**WHAT IS ASKED:**
Print, word for word, the opening line of the data below and every line after it through the line that contains "SC.camera = cam", but not the pictures.

#### INFORMATION PROVIDED ####

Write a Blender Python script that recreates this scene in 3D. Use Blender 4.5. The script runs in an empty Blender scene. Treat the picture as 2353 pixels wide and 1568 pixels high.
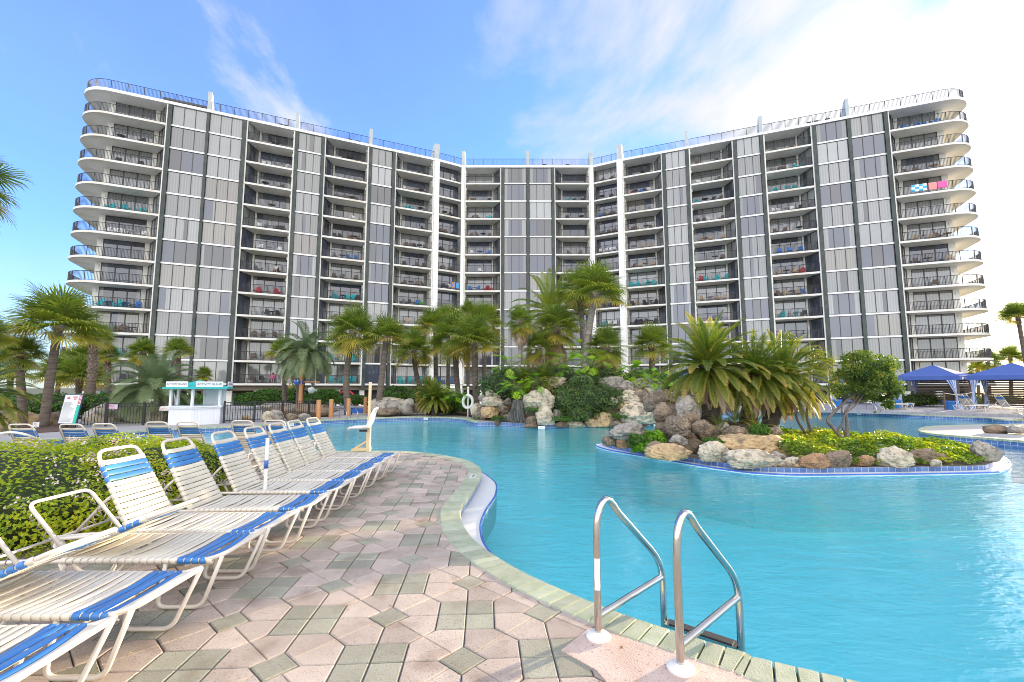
import bpy, bmesh, math, random
from mathutils import Vector, Matrix, noise as mnoise
rad = math.radians
random.seed(7)
SC = bpy.context.scene
COL = SC.collection

# ---------------------------------------------------------------- camera
F_PX, EYE = 1046.0, 1.65                      # focal length in pixels of a 2353 px wide picture, eye height
PITCH = math.atan(106 / F_PX)
CP, SP = math.cos(PITCH), math.sin(PITCH)
cam = bpy.data.objects.new('camera', bpy.data.cameras.new('camera'))
COL.objects.link(cam)
cam.location = (0, 0, EYE)
cam.rotation_euler = (math.pi / 2 + PITCH, 0, 0)
cam.data.sensor_width = 36
cam.data.lens = F_PX / 2353 * 36
cam.data.clip_end = 3000
cam.data.clip_start = 0.05
SC.camera = cam

# ---------------------------------------------------------------- sky, sun, exposure
SUN_AZ, SUN_EL = rad(55), rad(7.5)
world = bpy.data.worlds.new("World")
SC.world = world
world.use_nodes = True
wt = world.node_tree
wn, wl = wt.nodes, wt.links
wn.clear()
def wnode(t, **k):
    n = wn.new(t)
    for a, b in k.items():
        setattr(n, a, b)
    return n
def wmath(op, a, b=None, c=None, clamp=False):
    n = wn.new('ShaderNodeMath'); n.operation = op; n.use_clamp = clamp
    for i, x in enumerate((a, b, c)):
        if x is None: continue
        if isinstance(x, (int, float)): n.inputs[i].default_value = x
        else: wl.new(x, n.inputs[i])
    return n.outputs[0]
sky = wnode('ShaderNodeTexSky', sky_type='NISHITA', sun_disc=False)
sky.sun_elevation = SUN_EL
sky.sun_rotation = SUN_AZ
sky.air_density = 1.0
sky.dust_density = 0.3
sky.ozone_density = 2.5
sky.altitude = 0
tc = wnode('ShaderNodeTexCoord')
nrm = wnode('ShaderNodeVectorMath', operation='NORMALIZE')
wl.new(tc.outputs['Generated'], nrm.inputs[0])
sep = wnode('ShaderNodeSeparateXYZ')
wl.new(nrm.outputs[0], sep.inputs[0])
# angle to the sun drives how thick the bright cloud veil is
dotn = wnode('ShaderNodeVectorMath', operation='DOT_PRODUCT')
wl.new(nrm.outputs[0], dotn.inputs[0])
dotn.inputs[1].default_value = (math.sin(SUN_AZ) * math.cos(SUN_EL), math.cos(SUN_AZ) * math.cos(SUN_EL), math.sin(SUN_EL))
# project the view direction onto a cloud deck so that wisps foreshorten towards the horizon
zc = wmath('MAXIMUM', sep.outputs[2], 0.0)
zz = wmath('ADD', zc, 0.22)
cx = wmath('DIVIDE', sep.outputs[0], zz)
cy = wmath('DIVIDE', sep.outputs[1], zz)
comb = wnode('ShaderNodeCombineXYZ')
wl.new(cx, comb.inputs[0]); wl.new(cy, comb.inputs[1])
cmap = wnode('ShaderNodeMapping')
cmap.inputs['Rotation'].default_value = (0, 0, rad(35))
cmap.inputs['Scale'].default_value = (1.0, 0.34, 1)
cmap.inputs['Location'].default_value = (2.2, 8.4, 0)
wl.new(comb.outputs[0], cmap.inputs[0])
def wnoise(scale, detail, rough, dist, vec):
    n = wnode('ShaderNodeTexNoise')
    n.inputs['Scale'].default_value = scale; n.inputs['Detail'].default_value = detail
    n.inputs['Roughness'].default_value = rough; n.inputs['Distortion'].default_value = dist
    wl.new(vec, n.inputs['Vector'])
    return n.outputs[0]
n1 = wnoise(1.7, 9, 0.60, 0.9, cmap.outputs[0])
n2 = wnoise(0.9, 3, 0.5, 0.3, comb.outputs[0])
# cloud amount = noise + more towards the sun, less straight to the left
g = wmath('MULTIPLY_ADD', dotn.outputs['Value'], 0.46, -0.60)
a = wmath('MULTIPLY_ADD', n1, 1.5, wmath('SUBTRACT', g, 0.12))
a = wmath('MULTIPLY_ADD', n2, 0.75, a)
ramp = wnode('ShaderNodeMapRange', interpolation_type='SMOOTHSTEP')
ramp.inputs['From Min'].default_value = 0.40; ramp.inputs['From Max'].default_value = 0.95
wl.new(a, ramp.inputs['Value'])
hz = wnode('ShaderNodeMapRange', interpolation_type='SMOOTHSTEP')      # milky band at the horizon
hz.inputs['From Min'].default_value = 0.42; hz.inputs['From Max'].default_value = -0.02
hz.inputs['To Max'].default_value = 0.52
wl.new(sep.outputs[2], hz.inputs['Value'])
back = wnode('ShaderNodeMapRange', interpolation_type='SMOOTHSTEP')    # unseen bright cloud added behind the photographer to light the shaded facade
back.inputs['From Min'].default_value = 0.25; back.inputs['From Max'].default_value = -0.45
wl.new(sep.outputs[1], back.inputs['Value'])
cov = wmath('MAXIMUM', ramp.outputs[0], hz.outputs[0])
cov = wmath('MAXIMUM', cov, wmath('MULTIPLY', back.outputs[0], 0.8))
cov = wmath('MAXIMUM', cov, 0.17)
# blue tint for the clear part, white for cloud
tint = wnode('ShaderNodeMix', data_type='RGBA', blend_type='MULTIPLY')
tint.inputs[0].default_value = 1.0
wl.new(sky.outputs[0], tint.inputs[6]); tint.inputs[7].default_value = (0.50, 0.80, 1.42, 1)
glow = wmath('POWER', wmath('MAXIMUM', dotn.outputs['Value'], 0.0), 16.0)
cb = wmath('MULTIPLY_ADD', glow, 3.4, wmath('MULTIPLY_ADD', back.outputs[0], 4.0, 1.55))
cc = wnode('ShaderNodeVectorMath', operation='SCALE')
warm = wnode('ShaderNodeMix', data_type='RGBA')          # warm tint for haze near the low sun and the cloud added behind
warm.inputs[6].default_value = (0.99, 0.99, 1.0, 1); warm.inputs[7].default_value = (1.0, 0.86, 0.62, 1)
lowz = wnode('ShaderNodeMapRange', interpolation_type='SMOOTHSTEP'); lowz.inputs['From Min'].default_value = 0.40; lowz.inputs['From Max'].default_value = 0.0
wl.new(sep.outputs[2], lowz.inputs['Value'])
wl.new(wmath('MAXIMUM', wmath('MULTIPLY', glow, lowz.outputs[0]), wmath('MULTIPLY', back.outputs[0], 0.28)), warm.inputs[0])
wl.new(warm.outputs[2], cc.inputs[0])
cb = wmath('MULTIPLY', cb, wmath('MULTIPLY_ADD', n1, 0.7, 0.62))
wl.new(cb, cc.inputs[3])
mixs = wnode('ShaderNodeMix', data_type='RGBA')
wl.new(cov, mixs.inputs[0]); wl.new(tint.outputs[2], mixs.inputs[6]); wl.new(cc.outputs[0], mixs.inputs[7])
bg = wnode('ShaderNodeBackground'); bg.inputs['Strength'].default_value = 0.12
wl.new(mixs.outputs[2], bg.inputs[0])
wo = wnode('ShaderNodeOutputWorld'); wl.new(bg.outputs[0], wo.inputs[0])

sd = bpy.data.lights.new('sun', 'SUN'); sd.energy = 2.7; sd.angle = rad(0.6); sd.color = (1.0, 0.78, 0.50)
sun = bpy.data.objects.new('sun', sd); COL.objects.link(sun)
sdir = Vector((math.sin(SUN_AZ) * math.cos(SUN_EL), math.cos(SUN_AZ) * math.cos(SUN_EL), math.sin(SUN_EL)))
sun.rotation_euler = sdir.to_track_quat('Z', 'Y').to_euler()
sun.location = (40, 40, 30)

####

**FINISHED TASK:**
Write a Blender Python script that recreates this scene in 3D. Use Blender 4.5. The script runs in an empty Blender scene. Treat the picture as 2353 pixels wide and 1568 pixels high.
import bpy, bmesh, math, random
from mathutils import Vector, Matrix, noise as mnoise
rad = math.radians
random.seed(7)
SC = bpy.context.scene
COL = SC.collection

# ---------------------------------------------------------------- camera
F_PX, EYE = 1046.0, 1.65                      # focal length in pixels of a 2353 px wide picture, eye height
PITCH = math.atan(106 / F_PX)
CP, SP = math.cos(PITCH), math.sin(PITCH)
cam = bpy.data.objects.new('camera', bpy.data.cameras.new('camera'))
COL.objects.link(cam)
cam.location = (0, 0, EYE)
cam.rotation_euler = (math.pi / 2 + PITCH, 0, 0)
cam.data.sensor_width = 36
cam.data.lens = F_PX / 2353 * 36
cam.data.clip_end = 3000
cam.data.clip_start = 0.05
SC.camera = cam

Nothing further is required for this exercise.